Warren Bennis


Warren Gamaliel Bennis was an American scholar, organizational consultant and author, widely regarded as a pioneer of the contemporary field of Leadership studies.
Bennis was University Professor and Distinguished Professor of Business Administration and Founding Chairman of The Leadership Institute at the University of Southern California.
"His work at MIT in the 1960s on group behavior foreshadowed -- and helped bring about -- today's headlong plunge into less hierarchical, more democratic and adaptive institutions, private and public," management expert Tom Peters wrote in 1993 in the foreword to Bennis' An Invented Life: Reflections on Leadership and Change.
Management expert James O'Toole, in a 2005 issue of Compass, published by Harvard University's John F. Kennedy School of Government, claimed that Bennis developed "an interest in a then-nonexistent field that he would ultimately make his own -- leadership -- with the publication of his 'Revisionist Theory of Leadership' in Harvard Business Review in 1961." O'Toole observed that Bennis challenged the prevailing wisdom by showing that humanistic, democratic-style leaders are better suited to dealing with the complexity and change that characterize the leadership environment.

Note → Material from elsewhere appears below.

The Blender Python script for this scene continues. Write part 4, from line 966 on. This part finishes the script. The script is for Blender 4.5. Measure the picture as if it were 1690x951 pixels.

Military service and education

Bennis was born in The Bronx and grew up within a working-class Jewish family in Westwood, New Jersey, before enlisting in the United States Army in 1943. He would go on to serve as one of the Army's youngest infantry officers in the European theater of operations, and was awarded the Purple Heart and Bronze Star.
Following his military service, Bennis enrolled in Antioch College in 1947, where he earned his BA in 1951. In 1952, Bennis was awarded an Honors Certificate from London School of Economics, and Hicks Fellow from MIT. Antioch president Douglas McGregor, considered one of the founders of the modern democratic management philosophy, would take Bennis on as a protégé, a scholarly relationship that would prove fruitful when both later served as professors at the MIT Sloan School of Management. Bennis earned his PhD from MIT in 1955, majoring in Social Sciences and Economics. There, Bennis would hold the post of chairman of the Organizational Studies Department.

Career

Within the area of management, Bennis sought to move from theory to practice in 1967, taking the post of provost of the State University of New York at Buffalo and the presidency of the University of Cincinnati in 1971. He authored two books on leadership during his presidency: The Leaning Ivory Tower, 1973, and The Unconscious Conspiracy: Why Leaders Can't Lead, 1976.
Bennis chose to return to the life of a teacher, consultant and author following a heart attack in 1979, joining the faculty of the University of Southern California. Most of the best-known of his 27 books followed, including the bestselling Leaders and On Becoming A Leader, both translated into 21 languages. An Invented Life was nominated for a Pulitzer Prize. More recent books, Organizing Genius, 1997, Co-Leaders, 1999, and Managing The Dream, 2000, summarize Bennis's interests in leadership, judgment, organizational change and creative collaboration. Geeks & Geezers, 2002, examines the differences and similarities between leaders thirty years and younger and leaders seventy years and older.
Bennis spent time as an adviser to four United States presidents and several other public figures, and has also consulted for numerous FORTUNE 500 companies.
He has also spent time on the faculties of Harvard and Boston University and taught at the Indian Institute of Management Calcutta, INSEAD and IMD. In addition to his posts at USC, Bennis served as chairman of the Advisory Board of the Center for Public Leadership at Harvard University's Kennedy School. He was a visiting professor of leadership at the University of Exeter and a senior fellow at UCLA's School of Public Policy and Social Research.

Impact

The Wall Street Journal named him as one of the top ten most sought speakers on management in 1993; Forbes magazine referred to him as the "dean of leadership gurus" in 1996. The Financial Times referred to him in 2000 as "the professor who established leadership as a respectable academic field." In August, 2007, Business Week ranked him as one of the top ten thought leaders in business.
His work On Becoming a Leader, originally published in 1989, lays the foundation that a leader must be authentic, i.e. author of one's own creation; a combination of experience, self-knowledge, and personal ethics. This need for an effective leader to remain true to their self-invention would be further expanded upon by others into what has become known as the authentic leadership approach.